Track damage comparison between conventional and articulated trains operating on a Great Britain railways ‘classic’ mainline route and a high-speed route

Abstract

The impact of train architecture and design characteristics on track deterioration accounts for a significant proportion of the whole-life costs of operating a railway. Introducing new train fleets with an expected life in excess of 30 years means that it is important to optimise train design to minimise track deterioration, maximise track life and realise long-term cost savings. Furthermore, higher traffic tonnage (from more frequent services) and increased train acceleration and speeds will cause increasing track deterioration rates; therefore, this issue is central to managing a sustainable railway in future.
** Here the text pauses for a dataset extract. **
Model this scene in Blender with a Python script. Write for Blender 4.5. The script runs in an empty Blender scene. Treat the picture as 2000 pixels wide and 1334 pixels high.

The track ‘friendliness’ of a train is determined by several ‘vehicle/track interaction’ parameters: train mass, axle load, number of axles, bogie unsprung mass, traction power, suspension ride forces and speed. The Vehicle/Track Interaction Strategic Model (VTISM) can be used to analyse the effect of these parameters on track forces and the resultant track deterioration and maintenance and renewal costs. This paper describes a study undertaken using the VTISM to investigate the impact of axle loads and train architecture on vertical deterioration and costs of ballasted track on a Great Britain railways ‘classic’ mainline route (up to 125 mph) and, following VTISM upgrading and validation, a high-speed route (up to 360 km/h). It identifies where potential cost advantages may be obtained when comparing conventional trains with new, alternative train architectures.